If Love “feels tonally very different from Noe’s earlier work,” writes the Hollywood Reporter‘s Leslie Felperin, “there is still an abundance of tiny, stylistic flourishes that evoke to his back catalog: there’s the bitter, voiced-over thoughts that echo the protagonist of Seul contre tous [I Stand Alone]; the time shuffling that’s of a piece with Irreversible…; a flashing bulb that conjures the 2001-style trip sequence in Enter the Void, and much else beside.”
“Love plays out like the fragmented outline for a more engaging movie,” finds Indiewire‘s Eric Kohn. “But the one found here lacks substance both on the level of story and graphic reveals.” HitFix‘s Gregory Ellwood does find “one sliver of genuine intimacy that appears through all of the noise and distraction. A sliver of true intimacy that is rarely seen in narrative film.”
Screen‘s Melanie Goodfellow reports that Wild Bunch will be selling Love “in more than 36 territories.”
Updates, 5/22: “Noé’s film is pornographic without being pornography,” writes Mike D’Angelo at the Dissolve. “On the contrary, it’s an almost painfully earnest hindsight portrait of a failed relationship, in which the graphic fucking is just one of several crucial elements.” That said: “Remove all the X-rated material from Love and it would look like an arty version of (500) Days of Summer, witlessly written and performed by amateurs.”
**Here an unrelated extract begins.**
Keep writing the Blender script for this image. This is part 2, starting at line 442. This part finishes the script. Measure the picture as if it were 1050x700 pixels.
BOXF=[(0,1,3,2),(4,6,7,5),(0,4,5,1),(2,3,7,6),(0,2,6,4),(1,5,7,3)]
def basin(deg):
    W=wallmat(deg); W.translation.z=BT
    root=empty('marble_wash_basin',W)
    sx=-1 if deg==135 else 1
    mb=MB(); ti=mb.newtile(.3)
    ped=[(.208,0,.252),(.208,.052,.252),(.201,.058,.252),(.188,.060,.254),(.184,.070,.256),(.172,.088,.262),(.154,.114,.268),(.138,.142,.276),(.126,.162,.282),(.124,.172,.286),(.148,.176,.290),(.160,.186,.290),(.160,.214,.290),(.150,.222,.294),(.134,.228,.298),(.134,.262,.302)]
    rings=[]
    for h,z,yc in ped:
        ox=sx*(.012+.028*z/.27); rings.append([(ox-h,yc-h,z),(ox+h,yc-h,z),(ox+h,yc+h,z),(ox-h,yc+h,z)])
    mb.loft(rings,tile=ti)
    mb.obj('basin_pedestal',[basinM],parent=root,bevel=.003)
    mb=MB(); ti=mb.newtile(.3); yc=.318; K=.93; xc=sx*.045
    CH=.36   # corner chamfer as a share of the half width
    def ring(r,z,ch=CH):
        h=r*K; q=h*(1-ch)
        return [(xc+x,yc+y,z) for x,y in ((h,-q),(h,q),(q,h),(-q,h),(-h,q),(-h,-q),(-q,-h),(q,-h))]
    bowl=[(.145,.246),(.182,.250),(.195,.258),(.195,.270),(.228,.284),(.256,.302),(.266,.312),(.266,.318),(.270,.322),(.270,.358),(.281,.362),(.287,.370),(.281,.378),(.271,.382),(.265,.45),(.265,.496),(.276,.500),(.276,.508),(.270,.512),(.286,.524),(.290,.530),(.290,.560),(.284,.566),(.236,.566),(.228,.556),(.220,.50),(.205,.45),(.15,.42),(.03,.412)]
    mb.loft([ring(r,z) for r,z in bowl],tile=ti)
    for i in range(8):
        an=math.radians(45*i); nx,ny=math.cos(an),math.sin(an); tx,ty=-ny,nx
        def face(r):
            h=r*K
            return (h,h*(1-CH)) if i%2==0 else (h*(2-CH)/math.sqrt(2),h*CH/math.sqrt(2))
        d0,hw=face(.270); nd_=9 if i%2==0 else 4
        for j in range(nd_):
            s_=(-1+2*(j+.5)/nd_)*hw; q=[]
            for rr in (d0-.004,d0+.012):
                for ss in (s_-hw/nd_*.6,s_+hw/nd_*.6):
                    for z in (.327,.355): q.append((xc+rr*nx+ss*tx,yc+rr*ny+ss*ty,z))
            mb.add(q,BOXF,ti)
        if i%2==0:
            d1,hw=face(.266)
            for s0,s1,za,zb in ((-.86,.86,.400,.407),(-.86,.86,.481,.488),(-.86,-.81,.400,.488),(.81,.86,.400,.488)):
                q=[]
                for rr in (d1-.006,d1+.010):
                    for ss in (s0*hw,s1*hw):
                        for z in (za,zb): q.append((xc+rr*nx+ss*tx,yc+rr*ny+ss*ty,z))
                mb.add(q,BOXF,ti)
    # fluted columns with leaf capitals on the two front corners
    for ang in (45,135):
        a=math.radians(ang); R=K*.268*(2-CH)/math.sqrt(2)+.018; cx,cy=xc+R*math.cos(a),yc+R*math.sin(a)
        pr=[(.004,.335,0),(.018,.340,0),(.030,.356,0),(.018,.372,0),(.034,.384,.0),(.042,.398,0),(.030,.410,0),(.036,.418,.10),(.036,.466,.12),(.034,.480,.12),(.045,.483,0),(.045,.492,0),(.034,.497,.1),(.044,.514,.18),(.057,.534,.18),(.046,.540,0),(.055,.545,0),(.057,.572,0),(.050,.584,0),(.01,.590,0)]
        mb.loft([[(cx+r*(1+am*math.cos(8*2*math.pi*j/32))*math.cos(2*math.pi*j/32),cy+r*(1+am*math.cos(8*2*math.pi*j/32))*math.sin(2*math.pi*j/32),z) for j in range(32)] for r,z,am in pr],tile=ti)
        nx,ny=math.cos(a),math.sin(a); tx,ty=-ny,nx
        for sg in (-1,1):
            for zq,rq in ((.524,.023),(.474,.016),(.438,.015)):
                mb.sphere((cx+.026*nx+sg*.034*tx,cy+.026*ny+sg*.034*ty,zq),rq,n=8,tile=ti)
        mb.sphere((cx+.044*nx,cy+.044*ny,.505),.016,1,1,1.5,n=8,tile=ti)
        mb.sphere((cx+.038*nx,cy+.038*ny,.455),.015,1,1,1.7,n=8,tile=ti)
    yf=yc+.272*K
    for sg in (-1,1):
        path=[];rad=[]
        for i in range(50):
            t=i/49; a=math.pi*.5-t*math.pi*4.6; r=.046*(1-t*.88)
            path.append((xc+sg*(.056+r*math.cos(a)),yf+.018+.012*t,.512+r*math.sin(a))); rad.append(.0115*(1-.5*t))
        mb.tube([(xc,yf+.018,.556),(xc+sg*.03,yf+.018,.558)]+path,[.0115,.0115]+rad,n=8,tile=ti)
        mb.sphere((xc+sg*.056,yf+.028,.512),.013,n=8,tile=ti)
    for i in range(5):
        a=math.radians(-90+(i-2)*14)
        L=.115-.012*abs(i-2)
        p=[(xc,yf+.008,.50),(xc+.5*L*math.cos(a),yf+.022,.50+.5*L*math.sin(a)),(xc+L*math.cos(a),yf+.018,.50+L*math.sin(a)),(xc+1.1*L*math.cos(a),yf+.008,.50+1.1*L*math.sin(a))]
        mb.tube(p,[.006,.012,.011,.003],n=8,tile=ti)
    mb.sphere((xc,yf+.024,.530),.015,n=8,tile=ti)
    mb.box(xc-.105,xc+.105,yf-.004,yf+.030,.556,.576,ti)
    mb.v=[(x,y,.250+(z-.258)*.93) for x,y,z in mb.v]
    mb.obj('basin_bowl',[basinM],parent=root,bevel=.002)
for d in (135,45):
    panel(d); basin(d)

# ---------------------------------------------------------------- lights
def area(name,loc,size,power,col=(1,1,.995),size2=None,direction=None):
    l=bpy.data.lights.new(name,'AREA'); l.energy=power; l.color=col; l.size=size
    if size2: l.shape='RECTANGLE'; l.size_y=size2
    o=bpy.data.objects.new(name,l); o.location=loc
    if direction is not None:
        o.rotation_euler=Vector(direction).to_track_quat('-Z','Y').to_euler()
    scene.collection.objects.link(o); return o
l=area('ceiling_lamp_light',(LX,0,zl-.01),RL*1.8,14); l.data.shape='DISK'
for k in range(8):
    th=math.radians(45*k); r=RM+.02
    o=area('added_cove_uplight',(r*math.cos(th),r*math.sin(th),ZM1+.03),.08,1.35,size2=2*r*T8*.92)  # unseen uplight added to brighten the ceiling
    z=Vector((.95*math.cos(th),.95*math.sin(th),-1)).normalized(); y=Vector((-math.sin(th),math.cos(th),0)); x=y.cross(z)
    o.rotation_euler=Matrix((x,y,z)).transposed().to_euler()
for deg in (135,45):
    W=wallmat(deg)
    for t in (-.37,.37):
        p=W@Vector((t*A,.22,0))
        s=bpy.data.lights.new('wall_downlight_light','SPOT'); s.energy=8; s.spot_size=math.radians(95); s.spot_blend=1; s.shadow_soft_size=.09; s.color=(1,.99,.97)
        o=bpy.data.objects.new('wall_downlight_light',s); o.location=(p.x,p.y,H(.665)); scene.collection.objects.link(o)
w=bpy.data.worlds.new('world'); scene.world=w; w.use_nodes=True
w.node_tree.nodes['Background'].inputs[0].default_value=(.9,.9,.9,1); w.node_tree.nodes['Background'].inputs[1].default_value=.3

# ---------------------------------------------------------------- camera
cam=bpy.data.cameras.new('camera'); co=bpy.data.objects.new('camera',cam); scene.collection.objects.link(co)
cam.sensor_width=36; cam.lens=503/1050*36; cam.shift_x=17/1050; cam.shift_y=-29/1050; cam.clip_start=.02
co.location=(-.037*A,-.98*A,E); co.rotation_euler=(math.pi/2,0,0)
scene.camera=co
“For all his pretentiousness and oddness,” writes Donald Clarke in the Irish Times, “Noé remains one of the most fascinating voices in contemporary cinema. In films such as Irreversible and Enter the Void, the Argentinean-born Frenchman showed fresh ways of misshaping cinematic reality through sickening camera angles and throbbing sound. In Love, a more low-key project than either of those two admired films, cinematographer Benoît Debie has strapped down his camera, tightened the focus and allowed startling jumps between different perspectives…. All this is welcome. Unfortunately the characters in Love are enormously tedious and their adventures are deadeningly (yes) boring.”
“The production values may be appreciably higher than your average porno but in terms of the quality of its plot, dialogue and performances, Love is not that far off.” writes Giovanni Marchini Camia at the Film Stage. “Murphy and Electra’s relationship revolves around little else than having sex, getting high and saying how much they love each other, which mainly translates to filling the dead time between intercourse with eruptions of jealousy and prolonged bouts of hysterical screaming…. The one saving grace is the soundtrack, as the sex is accompanied by a consistently amazing choice of instrumental tracks that range from classical (Bach and Satie), to atmospheric synth (John Carpenter), to experimental rock (John Frusciante and Pink Floyd), offering some compensation for the vigor lacking on screen.”
For Aaron Hillis, dispatching to Filmmaker, Love is “callow, shallow and numbingly insipid, despite its explicit mélange of blowjobs, threesomes and orgies.” More from Nicholas Bell (Ioncinema, 2.5/5), Kyle Buchanan (Vulture) and Ben Kenigsberg and Barbara Scharres (RogerEbert.com).
Updates, 5/23: Love is “the least aesthetically outrageous thing the Argentinian-born director has ever made,” writes Ignatiy Vishnevetsky at the AV Club. It’s “woodenly earnest stuff, fixated on the same childlike oaths of protection as Noé’s other work and very eager to explain itself…. Despite all this, Love is fitfully compelling as an exercise in limited style and psychological interiority.” Noé “retains a knack for visual composition and for the tenor of urban nightlife; his frames have the geometry of graphic novel panels and third-person, open-world games. An argument staged in silhouette in the back of a taxi makes bold, dramatic use of 3D, and laser lights and strobes confuse the visual planes of a night club scene.”
“Surprisingly, while Love is as dumb as one might imagine, it isn’t quite as mean,” finds Adam Cook, writing for Movie Mezzanine. “That doesn’t exactly make for something to celebrate, but it’s still a step forward for the French would-be auteur.”
“Utterly insufferable as much as he’s provocatively talented, Gaspar Noé doesn’t make movies so much as he throws dares at his audience,” writes Tim Grierson for Paste. “Take him as seriously as he takes himself and you’re on the road to ruin. Chuckle at the irascible asshole he is, and you’ll get out alive.” Love “is too long, too self-indulgent and too maddeningly precious in its flamboyant attempt to depict the mother of all bad-love scenarios. And yet, if you can get on Love’s mad, ridiculous wavelength, it can be transporting. This movie is a big mess, and also way more fun than it has any right being.”
“Noé’s need to provoke may sometimes be reminiscent of a child proudly showing everyone where he pooped on the carpet, but there’s no question of his talent,” writes Buzzfeed‘s Alison Willmore. And Nigel M. Smith talks with him for Indiewire.
Update, 5/25: “I don’t think Gaspar Noé quite understands what throwing his film into his clod-headed hero’s memories implies or what it allows him to do as a storyteller,” writes Daniel Kasman in the Notebook. “Love‘s flashbacks are more about a structural interest in relationships and their plotting through time, as in Noé’s Irreversible (2002), rather than what leaving behind ‘real’ time can free a character, a mindstate, a body or a film to do, a freedom his last movie, Enter the Void takes to the max.”